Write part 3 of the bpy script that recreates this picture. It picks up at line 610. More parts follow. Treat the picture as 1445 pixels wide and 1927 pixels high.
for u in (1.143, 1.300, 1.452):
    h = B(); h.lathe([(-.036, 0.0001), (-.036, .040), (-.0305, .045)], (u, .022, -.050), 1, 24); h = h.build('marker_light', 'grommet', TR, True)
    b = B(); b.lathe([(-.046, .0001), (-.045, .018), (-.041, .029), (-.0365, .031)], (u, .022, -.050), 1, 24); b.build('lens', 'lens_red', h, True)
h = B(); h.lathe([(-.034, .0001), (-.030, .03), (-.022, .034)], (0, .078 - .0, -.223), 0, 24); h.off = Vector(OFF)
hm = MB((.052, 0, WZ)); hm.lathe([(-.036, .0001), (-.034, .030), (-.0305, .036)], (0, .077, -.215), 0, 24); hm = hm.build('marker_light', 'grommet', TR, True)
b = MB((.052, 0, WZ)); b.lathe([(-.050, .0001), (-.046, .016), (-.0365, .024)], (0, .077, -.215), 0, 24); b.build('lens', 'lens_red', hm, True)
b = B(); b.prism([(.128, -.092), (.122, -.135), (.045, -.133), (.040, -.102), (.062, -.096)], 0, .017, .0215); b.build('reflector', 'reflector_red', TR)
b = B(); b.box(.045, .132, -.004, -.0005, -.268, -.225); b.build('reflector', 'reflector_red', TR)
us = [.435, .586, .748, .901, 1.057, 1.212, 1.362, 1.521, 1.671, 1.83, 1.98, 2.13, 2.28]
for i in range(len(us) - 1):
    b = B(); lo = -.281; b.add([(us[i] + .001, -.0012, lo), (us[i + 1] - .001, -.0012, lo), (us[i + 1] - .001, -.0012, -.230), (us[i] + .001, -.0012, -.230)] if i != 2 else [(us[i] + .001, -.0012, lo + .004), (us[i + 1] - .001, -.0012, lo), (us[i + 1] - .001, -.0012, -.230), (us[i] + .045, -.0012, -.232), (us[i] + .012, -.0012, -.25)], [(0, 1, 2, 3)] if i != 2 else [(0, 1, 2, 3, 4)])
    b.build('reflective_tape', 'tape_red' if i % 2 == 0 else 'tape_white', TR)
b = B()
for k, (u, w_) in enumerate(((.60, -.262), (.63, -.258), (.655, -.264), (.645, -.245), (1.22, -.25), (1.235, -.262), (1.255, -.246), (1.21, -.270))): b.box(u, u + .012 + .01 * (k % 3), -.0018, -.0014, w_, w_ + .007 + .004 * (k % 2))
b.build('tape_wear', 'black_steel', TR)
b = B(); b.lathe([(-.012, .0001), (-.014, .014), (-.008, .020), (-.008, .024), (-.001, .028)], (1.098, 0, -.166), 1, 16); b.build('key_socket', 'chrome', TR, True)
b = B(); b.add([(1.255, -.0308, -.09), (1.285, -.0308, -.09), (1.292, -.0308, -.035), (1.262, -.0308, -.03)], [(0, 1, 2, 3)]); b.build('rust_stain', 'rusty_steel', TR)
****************
Prompt:
Using the listing above, retype each line exactly.

Task result:
Write part 3 of the bpy script that recreates this picture. It picks up at line 610. More parts follow. Treat the picture as 1445 pixels wide and 1927 pixels high.
for u in (1.143, 1.300, 1.452):
    h = B(); h.lathe([(-.036, 0.0001), (-.036, .040), (-.0305, .045)], (u, .022, -.050), 1, 24); h = h.build('marker_light', 'grommet', TR, True)
    b = B(); b.lathe([(-.046, .0001), (-.045, .018), (-.041, .029), (-.0365, .031)], (u, .022, -.050), 1, 24); b.build('lens', 'lens_red', h, True)
h = B(); h.lathe([(-.034, .0001), (-.030, .03), (-.022, .034)], (0, .078 - .0, -.223), 0, 24); h.off = Vector(OFF)
hm = MB((.052, 0, WZ)); hm.lathe([(-.036, .0001), (-.034, .030), (-.0305, .036)], (0, .077, -.215), 0, 24); hm = hm.build('marker_light', 'grommet', TR, True)
b = MB((.052, 0, WZ)); b.lathe([(-.050, .0001), (-.046, .016), (-.0365, .024)], (0, .077, -.215), 0, 24); b.build('lens', 'lens_red', hm, True)
b = B(); b.prism([(.128, -.092), (.122, -.135), (.045, -.133), (.040, -.102), (.062, -.096)], 0, .017, .0215); b.build('reflector', 'reflector_red', TR)
b = B(); b.box(.045, .132, -.004, -.0005, -.268, -.225); b.build('reflector', 'reflector_red', TR)
us = [.435, .586, .748, .901, 1.057, 1.212, 1.362, 1.521, 1.671, 1.83, 1.98, 2.13, 2.28]
for i in range(len(us) - 1):
    b = B(); lo = -.281; b.add([(us[i] + .001, -.0012, lo), (us[i + 1] - .001, -.0012, lo), (us[i + 1] - .001, -.0012, -.230), (us[i] + .001, -.0012, -.230)] if i != 2 else [(us[i] + .001, -.0012, lo + .004), (us[i + 1] - .001, -.0012, lo), (us[i + 1] - .001, -.0012, -.230), (us[i] + .045, -.0012, -.232), (us[i] + .012, -.0012, -.25)], [(0, 1, 2, 3)] if i != 2 else [(0, 1, 2, 3, 4)])
    b.build('reflective_tape', 'tape_red' if i % 2 == 0 else 'tape_white', TR)
b = B()
for k, (u, w_) in enumerate(((.60, -.262), (.63, -.258), (.655, -.264), (.645, -.245), (1.22, -.25), (1.235, -.262), (1.255, -.246), (1.21, -.270))): b.box(u, u + .012 + .01 * (k % 3), -.0018, -.0014, w_, w_ + .007 + .004 * (k % 2))
b.build('tape_wear', 'black_steel', TR)
b = B(); b.lathe([(-.012, .0001), (-.014, .014), (-.008, .020), (-.008, .024), (-.001, .028)], (1.098, 0, -.166), 1, 16); b.build('key_socket', 'chrome', TR, True)
b = B(); b.add([(1.255, -.0308, -.09), (1.285, -.0308, -.09), (1.292, -.0308, -.035), (1.262, -.0308, -.03)], [(0, 1, 2, 3)]); b.build('rust_stain', 'rusty_steel', TR)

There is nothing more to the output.